De congregatie De Congregatie van de Franciscanessen van Oirschot is in 1797 ontstaan doordat de Franse regering het in 1663 gestichte klooster in Weert ophief omdat het in hun ogen nutteloos was. Enkele zusters gingen in het geheim door en vestigden zich in nabije Oirschot (provincie Noord-Brabant) dat in de veilige Bataafse Republiek lag. De congregatie specialiseerde zich in het onderwijs aan kleuters, lagere scholen, huishoudonderwijs en vervolgonderwijs zoals MULO en ULO. De meeste vestigingen van de congregatie lagen in de provincie Noord-Brabant.
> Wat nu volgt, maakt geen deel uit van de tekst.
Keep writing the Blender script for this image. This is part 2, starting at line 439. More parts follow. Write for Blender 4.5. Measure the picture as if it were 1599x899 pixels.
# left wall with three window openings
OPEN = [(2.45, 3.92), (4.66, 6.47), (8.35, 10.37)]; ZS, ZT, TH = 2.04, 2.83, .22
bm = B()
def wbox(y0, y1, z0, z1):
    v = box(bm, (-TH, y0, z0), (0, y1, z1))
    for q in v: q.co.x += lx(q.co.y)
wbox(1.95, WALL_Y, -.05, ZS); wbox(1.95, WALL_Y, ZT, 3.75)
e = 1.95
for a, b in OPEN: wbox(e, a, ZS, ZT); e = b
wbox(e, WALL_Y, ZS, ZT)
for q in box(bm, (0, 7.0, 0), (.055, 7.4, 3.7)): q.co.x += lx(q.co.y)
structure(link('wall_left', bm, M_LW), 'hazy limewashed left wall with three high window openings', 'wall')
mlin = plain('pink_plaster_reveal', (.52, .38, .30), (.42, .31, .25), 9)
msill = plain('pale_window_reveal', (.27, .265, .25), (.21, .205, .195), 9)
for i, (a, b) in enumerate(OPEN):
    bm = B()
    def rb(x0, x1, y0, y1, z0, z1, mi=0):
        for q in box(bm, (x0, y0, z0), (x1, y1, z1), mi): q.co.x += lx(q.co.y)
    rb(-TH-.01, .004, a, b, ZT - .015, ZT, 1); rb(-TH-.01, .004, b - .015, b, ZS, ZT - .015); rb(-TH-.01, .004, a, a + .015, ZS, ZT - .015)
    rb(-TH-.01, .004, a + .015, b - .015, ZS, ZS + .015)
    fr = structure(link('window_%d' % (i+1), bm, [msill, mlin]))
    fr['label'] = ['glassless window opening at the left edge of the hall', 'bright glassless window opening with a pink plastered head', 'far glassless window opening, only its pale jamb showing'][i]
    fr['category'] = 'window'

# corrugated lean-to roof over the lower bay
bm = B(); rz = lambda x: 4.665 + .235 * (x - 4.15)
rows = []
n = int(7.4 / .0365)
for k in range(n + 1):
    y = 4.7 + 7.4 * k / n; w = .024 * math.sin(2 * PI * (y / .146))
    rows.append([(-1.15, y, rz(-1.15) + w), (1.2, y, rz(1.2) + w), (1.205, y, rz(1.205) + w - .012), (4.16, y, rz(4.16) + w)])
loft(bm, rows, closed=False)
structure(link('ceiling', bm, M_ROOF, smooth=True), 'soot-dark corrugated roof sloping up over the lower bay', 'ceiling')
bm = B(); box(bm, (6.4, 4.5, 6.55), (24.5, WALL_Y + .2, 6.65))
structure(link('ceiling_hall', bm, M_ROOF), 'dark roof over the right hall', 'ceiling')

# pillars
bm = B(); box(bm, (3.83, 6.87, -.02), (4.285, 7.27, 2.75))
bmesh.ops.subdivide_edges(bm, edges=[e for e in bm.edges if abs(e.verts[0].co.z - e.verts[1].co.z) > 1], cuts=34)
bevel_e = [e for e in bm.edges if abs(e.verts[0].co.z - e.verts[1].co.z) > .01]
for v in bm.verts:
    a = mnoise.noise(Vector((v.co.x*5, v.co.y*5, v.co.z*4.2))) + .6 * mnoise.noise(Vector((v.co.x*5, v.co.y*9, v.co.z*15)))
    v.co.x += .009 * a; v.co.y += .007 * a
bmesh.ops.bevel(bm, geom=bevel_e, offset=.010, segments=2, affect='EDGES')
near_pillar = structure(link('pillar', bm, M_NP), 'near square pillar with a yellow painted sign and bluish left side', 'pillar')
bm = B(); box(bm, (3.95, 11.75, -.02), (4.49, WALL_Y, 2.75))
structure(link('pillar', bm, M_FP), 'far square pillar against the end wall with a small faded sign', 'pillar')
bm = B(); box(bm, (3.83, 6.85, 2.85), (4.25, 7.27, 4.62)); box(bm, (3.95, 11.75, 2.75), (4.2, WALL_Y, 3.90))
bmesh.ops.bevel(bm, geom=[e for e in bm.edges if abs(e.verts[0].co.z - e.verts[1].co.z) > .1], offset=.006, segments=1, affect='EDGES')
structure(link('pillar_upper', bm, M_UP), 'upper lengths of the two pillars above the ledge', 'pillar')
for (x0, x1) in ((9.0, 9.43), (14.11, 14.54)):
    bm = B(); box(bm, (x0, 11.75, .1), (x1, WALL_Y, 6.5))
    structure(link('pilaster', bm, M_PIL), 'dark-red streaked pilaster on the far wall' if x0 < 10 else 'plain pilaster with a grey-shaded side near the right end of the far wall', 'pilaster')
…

Men probeerde het contemplatieve ideaal van de Penitenten-Recollectinen dat strenge tucht en strikte afzondering van de wereld inhield te combineren met een actief apostolaat buiten de kloosterpoort. Dit leidde wel tot een hoge werkbelasting en geregeld tot discussie in eigen gelederen over hoe deze innerlijke tegensrijdigheid moest worden overwonnen. In 1935 had de congregatie 29 huizen en ongeveer 700 leden.
De missie Brazilië De congregatie heeft maar één missiegebied gehad: Brazilië. Van 1926 tot 1997 werkten de zusters hier in het missiegebied van de Franciscanen. De overste van de Nederlandse provincie van de Minderbroeders-Franciscanen bracht als bemiddelaar van de bisschop van Araçuai persoonlijk een bezoek aan Oirschot, nadat eerdere pogingen om de zusters bij de missie te betrekken op niets waren uitgelopen. Het algemeen bestuur in Oirschot besloot op 24 mei 1925 een klooster in Araçuai in de deelstaat Minas Gerais te stichten. Het bestuur was ervan overtuigd dat dit werk in overeenstemming kon worden gebracht met de constituties. Het hoopte echter ook op roepingen zowel in Nederland als in Brazilië. Een ander motief om op het verzoek in te gaan was dat het afkomstig was van een lid van de Franciscaanse familie waartoe de congregatie ook behoorde. De eerste lichting zusters bestond uit vijf koorzusters en een lekenzuster. Vier van hen waren bestemd voor het onderwijs en een voor het huishouden. In 1926 viel al het besluit tot een tweede stichting in Teofilo Otoni. De meeste leerlingen op de scholen waren kinderen van de Braziliaanse elite. Veel scholen waren gecombineerd met internaten. Braziliaanse vrouwen konden wel intreden, maar voor het noviciaat moesten zij de Atalantische Oceaan oversteken om hun opleiding in Oirschot te krijgen, wat uiteraard grote bezwaren met zich mee bracht. De eerste Braziliaanse zuster trad desalniettemin al in 1929 in. Toen door de Tweede Wereldoorlog de contacten tussen Brazilië en Nederland verbroken waren, besloot de bisschop van Araçuai, mgr. De Haas, een noviciaat op te richten. In 1946 kon de algemeen-overste niet anders dan instemmen met dit besluit dat door Rome was goedgekeurd. In 1948 besloot het algemeen kapittel tot uitbreiding naar verpleging in ziekenhuizen. De zusters werden te werk gesteld in het stadsziekenhuis van Belo Horizonte, de hoofdstad van Minas Gerais. Meer uitbreidingen volgden in 1951 in ziekenhuizen in Araçuai en Belo Horizonte. De Braziliaanse missie breidde zich in de jaren zestig nog verder uit.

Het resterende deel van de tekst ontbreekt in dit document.